6 Responses to “Miss Bala (2019)”

  1. So what you’re saying is that this Miss Bala is only the runnerup!

  2. “Thirteen” got me really excited about Catherine Hardwicke, but after that she veered away from the verite style that made that movie so compelling towards something more Hollywood slick, and it’s been so frustrating to see her abandon her strength in favor of being more bland and anonymous. It feels to me like she’s trying to play the game but it’s playing her. Like maybe she thinks she’s developing more commercial skills, but she’s forgetting that the things you do badly are as much a part of your style as the things you do well? Anyway I wish she would re-embrace the kind of filmmaker she used to be, because she used to be great.

  3. Another really good Hardwicke film was LORDS OF DOGTOWN. She seemed to have a voice and a style, but then TWILIGHT kinda wiped it out, and MISS BALA continues the trend of her making more Hollywood trash, and not the fun kind. I did hear some good things about MISS YOU ALREADY (2015), but not a lot of people watch it. Many directors have lost their voice by going to Hollywood. Hopefully, she can get it back, but it’s harder to make smaller films with unique voice rather than a Hollywood trash. The competition to get to the direct actually good Hollywood film is fierce. Not everyone can wait 14 years for the right project like Patty Jenkins, but you can always do tv when trash like MISS BALA get handed to you.

  4. grimgrinningchris

    May 6th, 2019 at 5:10 pm

    Yeah, I really liked THIRTEEN and I thought LORDS OF DOGTOWN was great. Her output since then… notsomuch.

    I do want to see the original of this one now, though, so thanks for that, Vern.

  5. I remember THIRTEEN vividly. I was about 13-14 when it came out and it was filmed all around my social hangouts and maybe even at my middle school (iirc). It was very accurate. I dated that girl.

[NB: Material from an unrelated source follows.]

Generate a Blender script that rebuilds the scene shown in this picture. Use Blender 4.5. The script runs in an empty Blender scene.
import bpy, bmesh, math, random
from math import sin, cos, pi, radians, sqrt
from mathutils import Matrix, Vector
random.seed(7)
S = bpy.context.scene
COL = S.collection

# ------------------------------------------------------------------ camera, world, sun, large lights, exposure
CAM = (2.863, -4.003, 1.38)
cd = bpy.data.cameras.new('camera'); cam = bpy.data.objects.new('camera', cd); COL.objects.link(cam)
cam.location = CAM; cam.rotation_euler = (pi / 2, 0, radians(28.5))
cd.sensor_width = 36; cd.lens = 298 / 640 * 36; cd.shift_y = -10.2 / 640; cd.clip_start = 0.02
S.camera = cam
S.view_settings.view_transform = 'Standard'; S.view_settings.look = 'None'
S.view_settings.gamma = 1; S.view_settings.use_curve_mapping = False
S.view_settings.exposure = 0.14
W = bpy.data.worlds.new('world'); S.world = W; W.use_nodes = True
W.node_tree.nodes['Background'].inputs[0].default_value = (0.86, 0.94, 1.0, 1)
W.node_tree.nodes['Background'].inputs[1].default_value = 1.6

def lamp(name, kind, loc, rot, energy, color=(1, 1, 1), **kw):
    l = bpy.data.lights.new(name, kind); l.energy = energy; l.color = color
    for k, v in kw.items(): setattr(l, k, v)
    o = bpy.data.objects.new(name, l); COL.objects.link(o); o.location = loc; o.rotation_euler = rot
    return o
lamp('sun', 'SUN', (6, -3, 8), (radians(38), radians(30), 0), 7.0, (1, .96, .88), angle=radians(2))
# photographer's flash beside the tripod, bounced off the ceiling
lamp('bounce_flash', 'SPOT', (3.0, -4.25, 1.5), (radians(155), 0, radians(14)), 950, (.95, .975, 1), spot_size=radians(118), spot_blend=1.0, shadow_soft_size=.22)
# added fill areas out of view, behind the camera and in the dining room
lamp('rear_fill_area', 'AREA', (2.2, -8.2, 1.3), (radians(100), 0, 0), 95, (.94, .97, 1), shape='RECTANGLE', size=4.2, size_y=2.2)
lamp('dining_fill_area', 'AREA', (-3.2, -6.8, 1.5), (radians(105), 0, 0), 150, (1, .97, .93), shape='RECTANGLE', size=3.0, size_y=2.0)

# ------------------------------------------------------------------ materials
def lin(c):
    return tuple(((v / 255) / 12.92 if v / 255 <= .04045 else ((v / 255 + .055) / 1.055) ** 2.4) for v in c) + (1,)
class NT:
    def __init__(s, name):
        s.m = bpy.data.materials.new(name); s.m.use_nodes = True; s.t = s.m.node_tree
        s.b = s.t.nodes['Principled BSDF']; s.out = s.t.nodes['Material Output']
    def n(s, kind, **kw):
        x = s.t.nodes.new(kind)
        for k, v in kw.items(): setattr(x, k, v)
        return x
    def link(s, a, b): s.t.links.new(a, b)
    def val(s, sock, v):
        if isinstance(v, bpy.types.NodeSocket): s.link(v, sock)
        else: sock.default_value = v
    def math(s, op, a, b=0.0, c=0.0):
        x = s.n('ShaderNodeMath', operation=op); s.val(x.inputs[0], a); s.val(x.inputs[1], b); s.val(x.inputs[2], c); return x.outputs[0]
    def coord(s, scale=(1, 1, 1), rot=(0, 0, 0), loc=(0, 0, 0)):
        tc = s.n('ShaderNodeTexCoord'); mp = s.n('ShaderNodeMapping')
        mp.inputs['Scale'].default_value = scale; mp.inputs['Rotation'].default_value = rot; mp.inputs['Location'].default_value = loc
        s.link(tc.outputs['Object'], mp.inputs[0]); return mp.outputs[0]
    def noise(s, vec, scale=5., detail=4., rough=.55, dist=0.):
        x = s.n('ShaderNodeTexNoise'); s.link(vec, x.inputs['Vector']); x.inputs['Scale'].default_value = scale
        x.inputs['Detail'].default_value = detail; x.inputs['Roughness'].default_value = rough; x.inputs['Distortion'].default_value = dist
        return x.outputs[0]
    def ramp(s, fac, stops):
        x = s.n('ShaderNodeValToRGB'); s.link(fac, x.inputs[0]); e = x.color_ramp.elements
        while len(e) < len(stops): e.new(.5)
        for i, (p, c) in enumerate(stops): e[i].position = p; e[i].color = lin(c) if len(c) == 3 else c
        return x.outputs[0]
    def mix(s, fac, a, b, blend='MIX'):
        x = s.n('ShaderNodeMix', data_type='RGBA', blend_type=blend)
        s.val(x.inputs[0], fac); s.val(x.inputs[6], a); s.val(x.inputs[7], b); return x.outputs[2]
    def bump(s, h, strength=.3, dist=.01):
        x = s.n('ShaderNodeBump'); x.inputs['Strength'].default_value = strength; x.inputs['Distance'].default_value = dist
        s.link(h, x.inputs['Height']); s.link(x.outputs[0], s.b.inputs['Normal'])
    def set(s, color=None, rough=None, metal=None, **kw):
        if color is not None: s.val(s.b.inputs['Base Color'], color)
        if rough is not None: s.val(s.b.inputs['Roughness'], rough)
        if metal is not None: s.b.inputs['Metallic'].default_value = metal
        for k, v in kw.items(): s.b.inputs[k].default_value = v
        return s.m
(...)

  6. If you’re looking to complete a “Don’t Ever Go to Mexico” double feature with Rambo: Last Blood, this isn’t a bad one. Having not seen the original, I actually found this pretty watchable and entertaining – an interesting mix of Collateral, Sicario, and yes, Twilight. Hardwicke had to have known she was hitting alot of the same beats with the naive-yet-strong willed girl getting indoctrinated into a group of hot bad boys led by a smoldering brooding guy she kinda has a thing with. I was actually positive there was going to be a love triangle between her, the cartel leader, and the ruggedly handsome DEA guy who shows up, which unfortunately never happens. #teamDEAguy

    I kinda wish i saw the original since this review makes it sound a lot more interesting – but what we get here is a perfectly acceptable PG-13 Girl Power Hollywood movie, complete with sequel-baiting ending and empowering closing credits song by Dianne Warren. I actually wouldn’t be opposed to the further adventures of Miss Bala teased at the end, maybe a shared universe crossover with Rambo. He can teach her the ways of tearing out clavicle bones and leaving heads in the middle of the road before she uh…gets murdered and sets him off again.